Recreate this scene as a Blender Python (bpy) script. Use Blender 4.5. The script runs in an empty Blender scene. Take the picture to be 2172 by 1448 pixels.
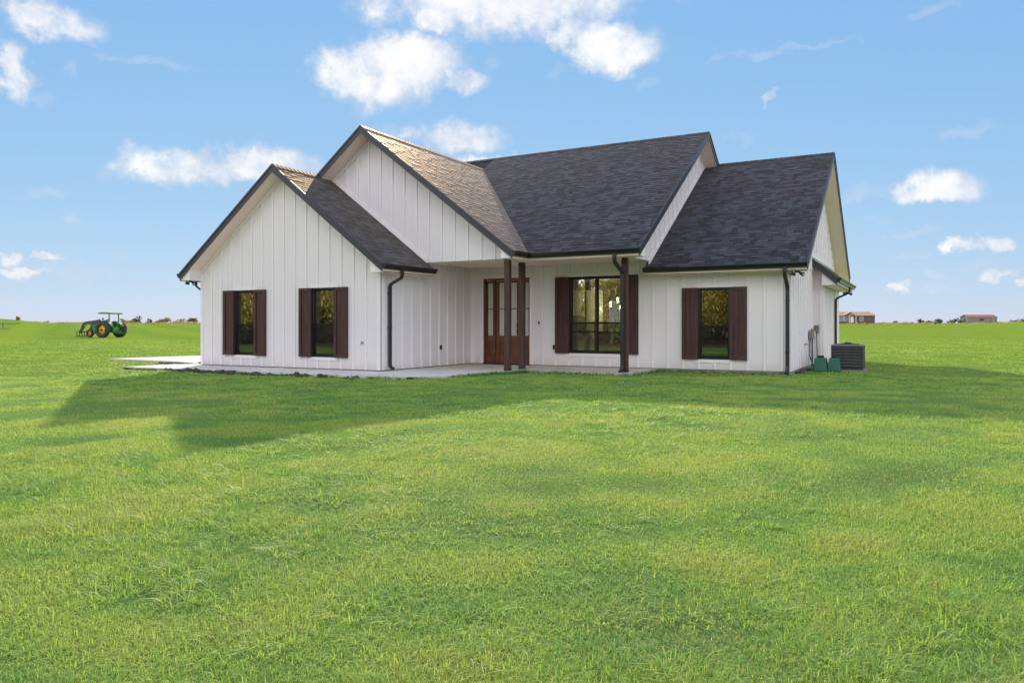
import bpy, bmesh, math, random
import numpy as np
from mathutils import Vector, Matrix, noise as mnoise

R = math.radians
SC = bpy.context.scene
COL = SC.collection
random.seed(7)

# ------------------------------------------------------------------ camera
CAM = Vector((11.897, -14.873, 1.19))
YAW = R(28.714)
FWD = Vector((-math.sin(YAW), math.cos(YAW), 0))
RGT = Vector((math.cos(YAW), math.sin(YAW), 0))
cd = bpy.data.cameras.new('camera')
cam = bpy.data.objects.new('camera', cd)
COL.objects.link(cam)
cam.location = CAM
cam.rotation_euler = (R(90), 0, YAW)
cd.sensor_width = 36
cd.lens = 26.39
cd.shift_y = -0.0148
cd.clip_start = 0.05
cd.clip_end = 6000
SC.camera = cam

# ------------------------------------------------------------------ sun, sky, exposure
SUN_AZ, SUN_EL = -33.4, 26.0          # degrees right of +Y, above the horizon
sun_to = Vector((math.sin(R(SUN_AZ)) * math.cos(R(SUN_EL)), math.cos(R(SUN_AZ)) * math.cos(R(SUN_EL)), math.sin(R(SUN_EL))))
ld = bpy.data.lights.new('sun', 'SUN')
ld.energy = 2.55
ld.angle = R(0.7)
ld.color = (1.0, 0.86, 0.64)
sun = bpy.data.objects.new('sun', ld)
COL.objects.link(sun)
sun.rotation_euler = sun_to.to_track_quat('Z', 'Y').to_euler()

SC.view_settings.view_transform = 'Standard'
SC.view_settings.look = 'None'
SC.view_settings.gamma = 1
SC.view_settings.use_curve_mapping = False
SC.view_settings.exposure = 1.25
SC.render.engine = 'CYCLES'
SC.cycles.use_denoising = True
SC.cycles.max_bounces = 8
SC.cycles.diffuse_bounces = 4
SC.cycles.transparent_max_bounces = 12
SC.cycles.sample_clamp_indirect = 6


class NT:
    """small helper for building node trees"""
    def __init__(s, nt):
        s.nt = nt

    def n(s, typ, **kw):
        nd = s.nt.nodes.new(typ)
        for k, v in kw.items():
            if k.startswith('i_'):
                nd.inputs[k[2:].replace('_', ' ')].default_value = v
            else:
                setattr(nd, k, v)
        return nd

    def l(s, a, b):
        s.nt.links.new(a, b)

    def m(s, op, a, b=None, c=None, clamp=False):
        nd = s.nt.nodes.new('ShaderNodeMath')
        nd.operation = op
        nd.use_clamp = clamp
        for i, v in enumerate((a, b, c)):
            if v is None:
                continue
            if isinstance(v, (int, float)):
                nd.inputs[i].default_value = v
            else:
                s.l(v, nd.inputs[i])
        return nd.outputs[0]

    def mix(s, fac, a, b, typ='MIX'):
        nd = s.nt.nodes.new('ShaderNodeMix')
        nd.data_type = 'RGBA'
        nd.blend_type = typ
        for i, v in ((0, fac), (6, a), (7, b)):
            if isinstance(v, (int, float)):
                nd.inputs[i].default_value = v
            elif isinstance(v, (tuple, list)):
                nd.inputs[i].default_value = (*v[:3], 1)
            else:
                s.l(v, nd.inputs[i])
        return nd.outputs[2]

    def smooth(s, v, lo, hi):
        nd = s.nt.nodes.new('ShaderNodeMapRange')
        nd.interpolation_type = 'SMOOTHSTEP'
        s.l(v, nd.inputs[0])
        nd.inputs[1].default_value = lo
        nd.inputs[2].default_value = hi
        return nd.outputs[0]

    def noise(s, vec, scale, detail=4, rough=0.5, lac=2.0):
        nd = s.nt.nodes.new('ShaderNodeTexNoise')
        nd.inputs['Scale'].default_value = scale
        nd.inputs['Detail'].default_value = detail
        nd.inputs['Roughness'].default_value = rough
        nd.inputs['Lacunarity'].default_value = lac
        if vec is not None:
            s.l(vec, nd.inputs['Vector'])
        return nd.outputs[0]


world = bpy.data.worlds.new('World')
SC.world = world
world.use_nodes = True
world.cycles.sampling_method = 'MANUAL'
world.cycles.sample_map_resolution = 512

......

### The exercise
Only lines belong in the copy: transcribe those from the start of the data through the line that contains "random.seed(7)", and skip the pictures.

### Output of the task
Recreate this scene as a Blender Python (bpy) script. Use Blender 4.5. The script runs in an empty Blender scene. Take the picture to be 2172 by 1448 pixels.
import bpy, bmesh, math, random
import numpy as np
from mathutils import Vector, Matrix, noise as mnoise

R = math.radians
SC = bpy.context.scene
COL = SC.collection
random.seed(7)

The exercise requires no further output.